I've been watching Rachel online since her show appeared (the new web page is nice) and reading about her success. My question is, will there be a big shift in TV news programming after what looks to be like a major political shift in the probable election of Barack Obama to the presidency?
The First Post article, titled "Maddow About the Girl", can be found here:
http://www.thefirstpost.co.uk/...
I'm not sure how wide-sweeping the change that is coming will be, but it seems likely to be expansive, and the media is sure to be strongly affected.
How?
The article notes that Rachel is the "face of a trend, not a novelty." Think winds of change sweeping through American media, as well as politics. Which media outlets will grow? Which will decline?

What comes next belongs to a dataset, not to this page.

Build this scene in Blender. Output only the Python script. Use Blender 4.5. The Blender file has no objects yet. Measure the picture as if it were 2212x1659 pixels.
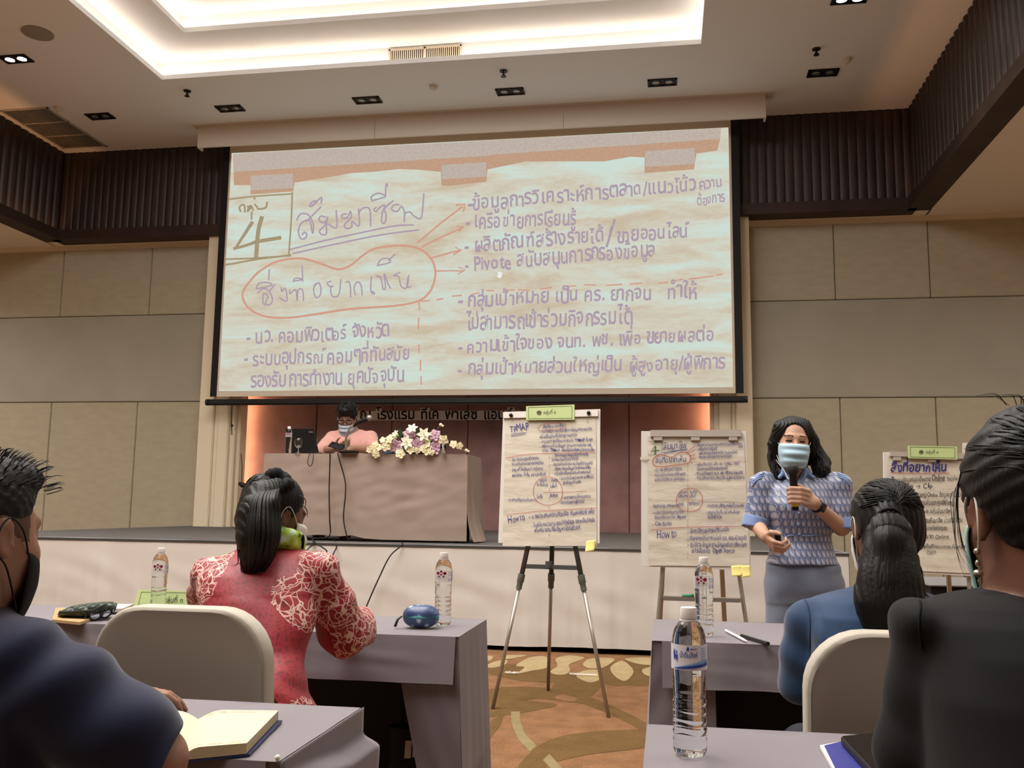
import bpy, bmesh, math, random
import numpy as np
from mathutils import Vector, Matrix, noise as mnoise
random.seed(7)
S = bpy.context.scene
COL = S.collection
# ------------------------------------------------------------------ camera
F_PX, YAW, PITCH, ROLL, EYE = 2000.0, math.radians(9.36), math.radians(7.50), math.radians(0.744), 1.2
def cam_basis():
    cy, sy, cp, sp = math.cos(YAW), math.sin(YAW), math.cos(PITCH), math.sin(PITCH)
    fwd = Vector((-sy*cp, cy*cp, sp)); right = Vector((cy, sy, 0)); up = right.cross(fwd)
    cr, sr = math.cos(ROLL), math.sin(ROLL)
    return cr*right + sr*up, -sr*right + cr*up, fwd
CR, CU, CF = cam_basis()
cam = bpy.data.cameras.new('camera'); cam.sensor_width = 36; cam.lens = 36*F_PX/2212
cam.clip_start = 0.05; cam.clip_end = 100
camo = bpy.data.objects.new('camera', cam); COL.objects.link(camo)
m = Matrix((CR, CU, -CF)).transposed().to_4x4(); m.translation = (0, 0, EYE); camo.matrix_world = m
S.camera = camo
# ------------------------------------------------------------------ view + world + lights
S.view_settings.view_transform = 'Standard'; S.view_settings.look = 'None'
S.view_settings.gamma = 1; S.view_settings.exposure = 0.68; S.view_settings.use_curve_mapping = False
w = bpy.data.worlds.new('world'); S.world = w; w.use_nodes = True
w.node_tree.nodes['Background'].inputs[0].default_value = (1.0, 0.86, 0.74, 1)
w.node_tree.nodes['Background'].inputs[1].default_value = 0.02
ZC, YW, YB, ZL = 6.458, 12.6, 12.3, 5.075        # ceiling, front wall, wood bulkhead face, low ceiling
def area(name, loc, size, power, col=(1, .84, .68), rot=(0, 0, 0), sy=None, spread=180):
    l = bpy.data.lights.new(name, 'AREA'); l.energy = power; l.color = col; l.size = size; l.spread = math.radians(spread)
    if sy: l.shape = 'RECTANGLE'; l.size_y = sy
    o = bpy.data.objects.new(name, l); COL.objects.link(o); o.location = loc; o.rotation_euler = rot
    return o
def spot(name, loc, power, angle=100, blend=.8, col=(1, .85, .7), radius=.12, tgt=None):
    l = bpy.data.lights.new(name, 'SPOT'); l.energy = power; l.color = col; l.spot_size = math.radians(angle)
    l.spot_blend = blend; l.shadow_soft_size = radius
    o = bpy.data.objects.new(name, l); COL.objects.link(o); o.location = loc
    if tgt is not None:
        o.rotation_euler = (Vector(tgt) - Vector(loc)).to_track_quat('-Z', 'Y').to_euler()
    return o
# rows of lit ceiling downlights over the seats and the aisle
for x in (-7.65, -4.6, -1.4, 1.94):
    for y in ((7.75, 6.0, 4.3, 2.6) if x in (-7.65, 1.94) else (5.2, 3.0)):
        spot('downlight_beam', (x, y, ZC-.05 if x in (-7.65, 1.94) else ZC+.5), 150 if x < -4 else 95, 130, 1, col=(1, .96, .90), radius=.15)
for x, ys in ((5.6, (2.0, 5.5, 9.0)), (-11.2, (3.0, 6.5, 10.0))):      # downlights of the low side aisles
    for y in ys: spot('aisle_downlight_beam', (x, y, ZL-.05), 340, 160, 1, col=(1, .96, .90), radius=.15)
area('coffer_fill_light', (-2.85, 3.0, ZC+.5), 4.6, 620, col=(1, .97, .93), sy=9.0)      # added soft fill, out of view in the coffer over the seats; no real lamp
# ------------------------------------------------------------------ pixel rays
def ray(x, y): return (x - 1106)/F_PX*CR - (y - 829.5)/F_PX*CU + CF
ORG = Vector((0, 0, EYE))
def P(x, y, Y): r = ray(x, y); return ORG + r*(Y/r.y)
def PZ(x, y, z): r = ray(x, y); return ORG + r*((z - EYE)/r.z)
def PX(x, y, X): r = ray(x, y); return ORG + r*(X/r.x)
def onplane(o, n):
    o = Vector(o); n = Vector(n)
    def f(x, y, off=0.0):
        r = ray(x, y); p = ORG + r*((o - ORG).dot(n)/r.dot(n)); return p + n*off
    return f
# ------------------------------------------------------------------ materials
def lin(c):
    return tuple((v/12.92 if v <= .04045 else ((v + .055)/1.055)**2.4) for v in (k/255 for k in c)) + (1,)
class NT:
    def __init__(s, name):
        s.m = bpy.data.materials.new(name); s.m.use_nodes = True; s.t = s.m.node_tree
        s.b = s.t.nodes['Principled BSDF']; s.out = s.t.nodes['Material Output']
    def n(s, kind, **kw):
        nd = s.t.nodes.new(kind)
        for k, v in kw.items():
            if k.startswith('i_'):
                key = k[2:]; key = int(key) if key.isdigit() else key.replace('_', ' ')
                nd.inputs[key].default_value = v
            else: setattr(nd, k, v)
        return nd
    def l(s, a, b): s.t.links.new(a, b)
    def coord(s, kind='Object', scale=(1, 1, 1), rot=(0, 0, 0)):
        tc = s.n('ShaderNodeTexCoord'); mp = s.n('ShaderNodeMapping')
        mp.inputs['Scale'].default_value = scale; mp.inputs['Rotation'].default_value = rot
        s.l(tc.outputs[kind], mp.inputs[0]); return mp.outputs[0]
    def noise(s, co, scale, detail=3, rough=.5, dist=0):
        nd = s.n('ShaderNodeTexNoise'); nd.inputs['Scale'].default_value = scale; nd.inputs['Detail'].default_value = detail
        nd.inputs['Roughness'].default_value = rough; nd.inputs['Distortion'].default_value = dist
        s.l(co, nd.inputs['Vector']); return nd.outputs['Fac']
    def ramp(s, fac, stops):
        r = s.n('ShaderNodeValToRGB'); e = r.color_ramp.elements
        while len(e) < len(stops): e.new(.5)
        for q, (p, c) in zip(e, stops): q.position = p; q.color = lin(c) if len(c) == 3 else c
        s.l(fac, r.inputs[0]); return r.outputs[0]
    def math(s, op, a, b=None, c=None):
        nd = s.n('ShaderNodeMath', operation=op)
        for i, v in enumerate((a, b, c)):
            if v is None: continue
            if isinstance(v, (int, float)): nd.inputs[i].default_value = v
            else: s.l(v, nd.inputs[i])
        return nd.outputs[0]
    def mix(s, fac, a, b):
        nd = s.n('ShaderNodeMix', data_type='RGBA')
        for i, v in ((0, fac), (6, a), (7, b)):
            if isinstance(v, tuple): nd.inputs[i].default_value = lin(v) if len(v) == 3 else v
            elif isinstance(v, (int, float)): nd.inputs[i].default_value = v
            else: s.l(v, nd.inputs[i])
        return nd.outputs[2]
    def bump(s, h, strength=.3, dist=.01):
        b = s.n('ShaderNodeBump'); b.inputs['Strength'].default_value = strength; b.inputs['Distance'].default_value = dist
        s.l(h, b.inputs['Height']); s.l(b.outputs[0], s.b.inputs['Normal'])
    def base(s, c):
        if isinstance(c, tuple): s.b.inputs['Base Color'].default_value = lin(c)
        else: s.l(c, s.b.inputs['Base Color'])
MATS = {}
def mat(name, c, rough=.6, spec=.3, metal=0, var=0, vs=4, vscale=(1, 1, 1), bump=0, bs=40, bdist=.004, bscale=(1, 1, 1), sheen=0, trans=0, ior=1.45, emit=0, alpha=1):
    if name in MATS: return MATS[name]
    t = NT(name); b = t.b
    b.inputs['Roughness'].default_value = rough; b.inputs['Specular IOR Level'].default_value = spec
    b.inputs['Metallic'].default_value = metal; b.inputs['IOR'].default_value = ior
    if sheen: b.inputs['Sheen Weight'].default_value = sheen; b.inputs['Sheen Roughness'].default_value = .5
    if trans: b.inputs['Transmission Weight'].default_value = trans
    if alpha < 1: b.inputs['Alpha'].default_value = alpha
    nz = t.noise(t.coord('Object', vscale), vs, 4)
    if var:
        lo = tuple(max(0, v*(1 - var)) for v in c); hi = tuple(min(255, v*(1 + var)) for v in c)
        t.base(t.ramp(nz, [(.3, lo), (.7, hi)]))
    else: t.base(c)
    if emit: b.inputs['Emission Color'].default_value = lin(c); b.inputs['Emission Strength'].default_value = emit
    if bump: t.bump(t.noise(t.coord('Object', bscale), bs, 3), bump, bdist)
    MATS[name] = t.m; return t.m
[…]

Here's one indication of success--and change:
Last week, MSNBC, the cable news channel competing with Fox and CNN, published the ratings for The Rachel Maddow Show, launched in the 9pm prime-time slot just four weeks earlier. Maddow had doubled their audience, from around 800,000 to a steady 1.7m. "I'm pinching myself," says Phil Griffin, MSNBC president, saying that he expects a new show to take two or three years to do this.
And this:
MSNBC was the first to poach the format for 'real' news, letting Keith Olbermann...adopt an openly dissenting left-of-centre, anti-Bush stance for his 8pm Countdown news show. That show, which also features Maddow, now beats CNN every night in the crucial 25 to 54-year-old demographic, the Holy Grail of the media business.
I suggest that "hard right" dialogue (and the bullying, frankly bizarre antics) in current media behavior will undergo some transformation.
Is the pop-culture (and news-culture) revolution coming?:
But for Maddow, drawing the 25-to-54 demographic, to beat tired old Larry King on CNN and attract even half as many viewers as Bill O'Reilly amounts to a pop-culture revolution.
Perhaps the most telling description is that "Maddow is the opposite of the O'Reilly American in every way."